Education Guide

ResourcesDefining Folklore

Defining Folklore

The Educative Matrix of Folklore

Clearly, folklore is alive and well. It constitutes a basic and important educative and expressive setting in which individuals learn how to see, act, respond, and express themselves by the empirical observation of close human interactions and expressions in their immediate society (that is, the family, occupational or religious group, ethnic or regional community). Folklore structures the worldview through which a person is educated into the language and logic systems of these close societies. It provides ready formulas for the expression of cultural norms.

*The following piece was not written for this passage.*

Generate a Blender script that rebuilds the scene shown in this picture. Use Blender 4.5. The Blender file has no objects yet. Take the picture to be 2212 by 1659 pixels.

The Dynamics of Folklore, by Barre Toelken
Utah State University Press, 1996

General Traits of Folklore

  1. Folklore involves a tradition that passes over time and through space and is not necessarily old; in fact, it is often contemporary and dynamic.
  2. The learning process is usually by word of mouth, observation and imitation.
  3. There are conservative elements that stay the same through many transmissions. For example, the plot of the ballad “Barbara Allen” remains the same: A woman forsakes a man and he dies.
  4. On the other hand, folklore is also dynamic, changing in transmission (versions), while keeping a storehouse of conservative elements such as motifs, metaphors, characters that belong to the collective and get reworked again and again. Thus, each singer of “Barbara Allen” might accidentally or purposefully change the lyrics.
  5. The source is often anonymous.

Folk Groups

Folk groups can be any groups of people who share special language, customs, traditions and can be based upon factors such as nationality, age, gender, ethnicity, religion, region, neighborhood, social class, social clubs, family, occupation, school, classroom. All of us belong to many different, sometimes overlapping, folk groups that change throughout our lives.

Functions of Folklore

  • Entertainment
  • Education and instruction
  • Relief of cultural tension
  • Boundary-defining
  • Validation of a culture (paradoxically, folklore can also violate cultural norms)

Basic Types of Folklore

  • Oral Narratives – tales, legends, proverbs, jokes, riddles, anecdotes, oral poetry, toasts, sermons, personal experience narratives
  • Music – lullabies to highly polished song styles
  • Material Culture – the “stuff” of traditional culture, which includes, for example, the following:
    • Architecture – barns, fences, outbuildings, houses
    • Crafts and Decorative Arts – baskets, quilts, coverlets, carvings, pottery, weaving, tool-making, furniture-making, needlework, home or yard decoration
    • Foodways – preserving food, recipes, ritual meals, who does what
  • Beliefs – folk wisdom, superstitions, weatherlore, remedies, prejudice, spirituality
  • Customs – group celebrations, holidays, calendar traditions, rituals, birthdays
  • Body Communications – greetings, handshakes, dance, games, gestures

Traditional, Popular and Elite Culture

Traditional knowledge and culture are learned and transmitted by word of mouth and observation within our many overlapping folk groups. Elite or academic knowledge is learned and transmitted formally in a society’s institutions such as schools, universities, museums and concert halls. Popular culture is learned and transmitted through mass media. The boundaries between these kinds of knowledge and culture blur interestingly, and often traditional knowledge and culture are overlooked or dismissed as quaint or untrue.

Content and Methodology

Folklore’s relevance to K-12 educators is interdisciplinary and twofold. Young people respond not only to the content of folklore–sharing their own and discovering others’ traditions–but to collecting folklore through various fieldwork methods, which can include observation, notetaking, mapping, interviewing, audio or video recording, archiving and presenting findings in any variety of ways.